Thursday, April 25, 2013

Paulo Uchibori and Sons, Japanese Martyrs of Unzen, Part III



               Twenty others, stripped naked, were forced to watch the tortures and executions; Paulo himself was one of these witnesses.  First, the executioners lined the condemned Christians up along the bank of the moat around Matsukura's fortress, calling each one forward and cutting that victim's fingers off one by one:  some all ten, some less, at the torturer's whim.  Paulo's eighteen-year-old son Antonio they called first:  he bravely strode up and spread his hands out on the cutting-board, showing not a wince as they sliced his fingers off.  Paulo's youngest, five-year-old Ignacio, manifested a miracle when they cut his tender little index-fingers off:  after each slash, he brought that hand to his face and smiled, watching the blood jet out.  The astonished pagans drew away in fear:  like the Gerasenes, terrified by Christ's power over evil.
               After mutilating these heroes, Matsukura's men stripped them, tied ropes around their necks and ankles, and took them out in a boat for the final torture:  hanging stones around their necks, they plunged each into the icy sea, pulling him out and demanding that he renounce Christ to save his life, and dropped him in again, pulling him out to give him another "chance", and in, and out, over and over.  None of the Christians apostatized; every one they drowned. 
                Looking on from a nearby boat were the twenty other Christians forced to watch the tortures and drownings, with Paulo among them.  He heard his heroic son Antonio gasp, "Father, let us thank God for such a big blessing" before they drowned him; and he watched them suspend little Ignacio above the waves before his eyes for a small eternity before they finally sunk the mutilated five-year-old to the bottom of the sea.
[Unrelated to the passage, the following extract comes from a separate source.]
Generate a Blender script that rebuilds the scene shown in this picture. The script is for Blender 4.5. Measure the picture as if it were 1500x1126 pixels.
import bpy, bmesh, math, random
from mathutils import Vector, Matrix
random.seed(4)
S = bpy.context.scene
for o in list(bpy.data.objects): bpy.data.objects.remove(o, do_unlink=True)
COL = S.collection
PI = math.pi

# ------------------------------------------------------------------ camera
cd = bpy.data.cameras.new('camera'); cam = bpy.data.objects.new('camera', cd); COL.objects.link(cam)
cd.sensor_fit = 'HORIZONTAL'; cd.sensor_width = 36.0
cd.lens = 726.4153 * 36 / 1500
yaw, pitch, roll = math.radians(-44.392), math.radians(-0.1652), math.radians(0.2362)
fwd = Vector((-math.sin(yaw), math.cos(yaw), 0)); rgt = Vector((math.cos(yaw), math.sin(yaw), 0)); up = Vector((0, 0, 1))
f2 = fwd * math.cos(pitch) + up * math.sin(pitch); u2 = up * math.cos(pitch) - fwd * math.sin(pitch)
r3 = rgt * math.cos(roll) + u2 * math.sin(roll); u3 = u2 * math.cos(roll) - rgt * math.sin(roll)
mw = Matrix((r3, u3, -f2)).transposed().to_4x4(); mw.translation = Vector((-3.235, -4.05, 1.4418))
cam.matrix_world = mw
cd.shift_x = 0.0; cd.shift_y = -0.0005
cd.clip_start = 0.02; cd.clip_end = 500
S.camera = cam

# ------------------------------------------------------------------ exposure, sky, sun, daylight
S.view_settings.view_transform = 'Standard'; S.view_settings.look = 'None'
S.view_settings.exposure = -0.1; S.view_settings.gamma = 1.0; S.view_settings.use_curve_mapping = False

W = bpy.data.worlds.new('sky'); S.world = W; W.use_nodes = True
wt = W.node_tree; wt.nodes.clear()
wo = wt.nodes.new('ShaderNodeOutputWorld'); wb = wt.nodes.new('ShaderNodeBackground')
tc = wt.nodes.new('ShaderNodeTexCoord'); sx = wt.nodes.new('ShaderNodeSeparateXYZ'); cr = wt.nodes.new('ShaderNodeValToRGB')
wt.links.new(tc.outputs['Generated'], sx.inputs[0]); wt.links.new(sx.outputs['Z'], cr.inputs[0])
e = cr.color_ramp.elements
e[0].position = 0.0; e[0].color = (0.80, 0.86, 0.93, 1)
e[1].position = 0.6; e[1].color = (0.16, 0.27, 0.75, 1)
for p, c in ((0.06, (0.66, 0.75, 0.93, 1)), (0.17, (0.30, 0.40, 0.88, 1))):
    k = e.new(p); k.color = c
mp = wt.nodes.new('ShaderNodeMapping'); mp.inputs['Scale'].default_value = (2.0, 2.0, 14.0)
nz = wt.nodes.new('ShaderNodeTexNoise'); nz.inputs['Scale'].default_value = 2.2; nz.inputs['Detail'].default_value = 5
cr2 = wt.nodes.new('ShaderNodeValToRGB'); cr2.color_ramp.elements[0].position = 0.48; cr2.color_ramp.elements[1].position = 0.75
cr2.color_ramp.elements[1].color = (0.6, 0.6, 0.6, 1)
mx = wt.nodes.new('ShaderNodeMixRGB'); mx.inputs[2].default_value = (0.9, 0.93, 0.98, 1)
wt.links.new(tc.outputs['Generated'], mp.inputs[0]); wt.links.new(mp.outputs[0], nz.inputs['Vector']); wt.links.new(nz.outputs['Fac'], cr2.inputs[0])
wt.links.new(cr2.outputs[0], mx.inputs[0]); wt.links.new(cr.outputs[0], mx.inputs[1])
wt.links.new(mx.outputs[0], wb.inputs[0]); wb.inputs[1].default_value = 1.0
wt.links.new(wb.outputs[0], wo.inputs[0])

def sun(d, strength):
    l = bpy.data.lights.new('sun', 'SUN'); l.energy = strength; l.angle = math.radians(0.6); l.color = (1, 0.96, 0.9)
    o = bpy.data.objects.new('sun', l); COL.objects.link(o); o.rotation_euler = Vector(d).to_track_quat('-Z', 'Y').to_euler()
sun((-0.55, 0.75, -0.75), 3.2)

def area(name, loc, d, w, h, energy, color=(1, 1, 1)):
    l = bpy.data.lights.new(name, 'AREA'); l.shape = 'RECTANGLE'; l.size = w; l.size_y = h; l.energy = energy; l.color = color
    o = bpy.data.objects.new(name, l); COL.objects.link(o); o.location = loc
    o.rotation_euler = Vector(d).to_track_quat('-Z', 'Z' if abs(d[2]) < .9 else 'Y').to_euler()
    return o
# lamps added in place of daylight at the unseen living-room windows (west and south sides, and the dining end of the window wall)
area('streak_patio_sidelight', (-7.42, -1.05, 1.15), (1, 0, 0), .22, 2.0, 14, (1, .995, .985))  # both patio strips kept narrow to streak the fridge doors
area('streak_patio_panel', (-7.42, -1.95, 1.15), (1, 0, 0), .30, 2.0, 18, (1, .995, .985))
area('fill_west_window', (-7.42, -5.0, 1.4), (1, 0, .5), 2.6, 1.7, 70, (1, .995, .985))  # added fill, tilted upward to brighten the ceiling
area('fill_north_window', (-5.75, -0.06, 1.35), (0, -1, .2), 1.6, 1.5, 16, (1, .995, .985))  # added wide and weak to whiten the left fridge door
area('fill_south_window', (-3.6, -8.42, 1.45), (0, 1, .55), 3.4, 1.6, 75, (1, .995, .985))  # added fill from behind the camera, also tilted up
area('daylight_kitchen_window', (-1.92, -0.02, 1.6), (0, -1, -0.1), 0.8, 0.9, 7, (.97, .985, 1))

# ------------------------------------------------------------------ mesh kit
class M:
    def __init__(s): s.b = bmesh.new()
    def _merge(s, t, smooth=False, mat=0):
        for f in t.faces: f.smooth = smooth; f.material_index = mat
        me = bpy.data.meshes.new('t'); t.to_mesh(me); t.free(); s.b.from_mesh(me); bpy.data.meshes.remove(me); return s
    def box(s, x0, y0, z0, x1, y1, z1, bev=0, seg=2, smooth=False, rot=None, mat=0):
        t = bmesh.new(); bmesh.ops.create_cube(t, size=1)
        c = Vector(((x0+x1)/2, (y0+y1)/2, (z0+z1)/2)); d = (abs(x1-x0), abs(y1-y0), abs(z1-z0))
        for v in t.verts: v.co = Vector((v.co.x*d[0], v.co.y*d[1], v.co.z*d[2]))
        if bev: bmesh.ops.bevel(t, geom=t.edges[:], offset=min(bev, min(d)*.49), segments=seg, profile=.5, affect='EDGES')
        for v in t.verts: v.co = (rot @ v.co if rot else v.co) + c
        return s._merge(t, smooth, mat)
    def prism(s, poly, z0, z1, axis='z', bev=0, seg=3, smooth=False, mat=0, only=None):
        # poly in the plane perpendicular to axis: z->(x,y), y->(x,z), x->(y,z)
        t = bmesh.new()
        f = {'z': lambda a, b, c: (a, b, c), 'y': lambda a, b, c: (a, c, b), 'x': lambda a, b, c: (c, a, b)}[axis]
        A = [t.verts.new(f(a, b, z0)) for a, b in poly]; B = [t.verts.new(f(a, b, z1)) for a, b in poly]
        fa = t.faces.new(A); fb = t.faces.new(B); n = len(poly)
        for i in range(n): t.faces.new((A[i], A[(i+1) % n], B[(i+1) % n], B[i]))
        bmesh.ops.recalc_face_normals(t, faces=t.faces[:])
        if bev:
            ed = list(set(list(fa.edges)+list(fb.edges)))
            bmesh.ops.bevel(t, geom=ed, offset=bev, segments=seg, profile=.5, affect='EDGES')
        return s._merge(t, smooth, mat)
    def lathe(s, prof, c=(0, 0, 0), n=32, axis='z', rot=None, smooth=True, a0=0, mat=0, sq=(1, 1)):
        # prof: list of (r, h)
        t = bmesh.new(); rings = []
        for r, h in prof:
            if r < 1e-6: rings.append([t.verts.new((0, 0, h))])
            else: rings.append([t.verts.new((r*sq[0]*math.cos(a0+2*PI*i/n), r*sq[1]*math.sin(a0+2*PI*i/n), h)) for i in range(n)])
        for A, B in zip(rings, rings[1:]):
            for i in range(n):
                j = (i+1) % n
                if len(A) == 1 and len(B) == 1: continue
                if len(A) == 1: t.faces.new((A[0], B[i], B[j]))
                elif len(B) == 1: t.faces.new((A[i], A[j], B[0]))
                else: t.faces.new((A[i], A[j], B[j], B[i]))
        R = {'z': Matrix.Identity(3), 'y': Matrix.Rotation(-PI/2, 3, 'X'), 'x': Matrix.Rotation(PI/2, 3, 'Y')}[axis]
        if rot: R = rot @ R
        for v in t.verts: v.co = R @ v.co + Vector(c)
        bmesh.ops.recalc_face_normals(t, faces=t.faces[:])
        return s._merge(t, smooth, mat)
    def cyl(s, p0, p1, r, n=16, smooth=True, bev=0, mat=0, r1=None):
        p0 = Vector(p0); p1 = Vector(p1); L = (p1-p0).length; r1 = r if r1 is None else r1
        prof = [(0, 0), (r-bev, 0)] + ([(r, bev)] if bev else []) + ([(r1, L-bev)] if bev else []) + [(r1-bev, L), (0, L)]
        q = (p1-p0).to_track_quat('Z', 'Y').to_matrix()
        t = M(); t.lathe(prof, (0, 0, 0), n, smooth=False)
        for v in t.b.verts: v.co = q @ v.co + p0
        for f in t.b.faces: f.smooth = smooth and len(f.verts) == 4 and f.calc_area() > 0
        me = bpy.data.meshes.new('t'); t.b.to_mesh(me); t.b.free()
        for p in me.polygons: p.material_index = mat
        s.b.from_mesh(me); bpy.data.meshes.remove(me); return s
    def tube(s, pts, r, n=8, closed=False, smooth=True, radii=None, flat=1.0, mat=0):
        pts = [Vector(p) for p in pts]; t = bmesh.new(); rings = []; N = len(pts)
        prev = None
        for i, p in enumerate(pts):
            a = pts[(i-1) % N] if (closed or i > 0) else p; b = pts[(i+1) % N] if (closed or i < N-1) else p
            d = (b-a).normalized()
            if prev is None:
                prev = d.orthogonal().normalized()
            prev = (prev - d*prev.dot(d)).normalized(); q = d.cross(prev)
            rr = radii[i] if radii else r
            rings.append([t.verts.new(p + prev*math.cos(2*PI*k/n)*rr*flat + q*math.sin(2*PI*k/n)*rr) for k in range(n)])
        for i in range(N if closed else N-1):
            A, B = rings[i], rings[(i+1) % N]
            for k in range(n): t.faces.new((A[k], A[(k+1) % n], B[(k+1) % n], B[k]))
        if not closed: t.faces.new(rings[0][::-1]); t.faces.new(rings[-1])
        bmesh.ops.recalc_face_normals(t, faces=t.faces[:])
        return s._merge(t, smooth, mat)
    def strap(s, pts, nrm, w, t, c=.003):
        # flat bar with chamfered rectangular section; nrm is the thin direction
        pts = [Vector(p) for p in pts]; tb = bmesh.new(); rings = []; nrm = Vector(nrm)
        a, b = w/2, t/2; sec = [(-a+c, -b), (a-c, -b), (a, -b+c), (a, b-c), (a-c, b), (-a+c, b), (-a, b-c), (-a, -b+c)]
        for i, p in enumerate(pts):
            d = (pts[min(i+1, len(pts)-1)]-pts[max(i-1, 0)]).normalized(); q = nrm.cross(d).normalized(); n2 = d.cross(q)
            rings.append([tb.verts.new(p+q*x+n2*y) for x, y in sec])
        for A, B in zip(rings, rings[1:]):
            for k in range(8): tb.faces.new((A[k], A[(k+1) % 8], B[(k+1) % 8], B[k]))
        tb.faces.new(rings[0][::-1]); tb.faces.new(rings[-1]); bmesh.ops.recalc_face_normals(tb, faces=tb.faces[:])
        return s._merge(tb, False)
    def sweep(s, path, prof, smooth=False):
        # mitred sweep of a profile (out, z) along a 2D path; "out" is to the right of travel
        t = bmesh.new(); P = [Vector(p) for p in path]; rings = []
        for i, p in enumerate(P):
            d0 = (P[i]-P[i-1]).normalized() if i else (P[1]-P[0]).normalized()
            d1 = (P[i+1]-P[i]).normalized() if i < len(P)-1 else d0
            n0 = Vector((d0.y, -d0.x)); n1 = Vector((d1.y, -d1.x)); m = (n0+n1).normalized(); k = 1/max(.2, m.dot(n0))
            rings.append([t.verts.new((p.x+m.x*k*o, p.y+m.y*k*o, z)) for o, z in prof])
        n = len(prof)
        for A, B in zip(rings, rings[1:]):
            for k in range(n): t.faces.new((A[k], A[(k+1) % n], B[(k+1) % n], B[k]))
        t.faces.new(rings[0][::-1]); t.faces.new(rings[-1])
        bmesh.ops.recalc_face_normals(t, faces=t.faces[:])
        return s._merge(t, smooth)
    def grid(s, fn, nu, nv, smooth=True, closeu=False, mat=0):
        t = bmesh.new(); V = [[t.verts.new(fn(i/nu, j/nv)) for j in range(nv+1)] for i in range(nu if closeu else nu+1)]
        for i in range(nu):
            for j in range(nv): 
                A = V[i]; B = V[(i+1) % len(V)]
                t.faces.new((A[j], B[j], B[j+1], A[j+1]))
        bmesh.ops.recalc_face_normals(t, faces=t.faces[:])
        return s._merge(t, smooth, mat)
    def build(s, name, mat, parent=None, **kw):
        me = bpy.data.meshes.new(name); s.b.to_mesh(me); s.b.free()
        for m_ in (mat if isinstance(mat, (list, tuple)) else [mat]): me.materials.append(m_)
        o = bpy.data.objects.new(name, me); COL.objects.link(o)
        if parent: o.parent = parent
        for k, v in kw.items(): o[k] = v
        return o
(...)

               The twenty witnesses they then took back to their stripped-off clothes; warning-signs had been sewn on them, threatening with grave punishment anyone who would dare give these Christians alms or shelter them.  Next, they cut the three middle fingers off each of their hands, branding the word CHRISTIAN on their foreheads and setting them loose to fend for themselves:  stark, horrific examples to would-be believers of the Shogun's certain wrath; but rather than show their misery, these stalwart Catholics went around preaching Christ fearlessly, urging apostates to return to the Faith.  This was not the lesson Matsukura-dono had intended for the souls of Arima, so the twenty were ordered back to his castle.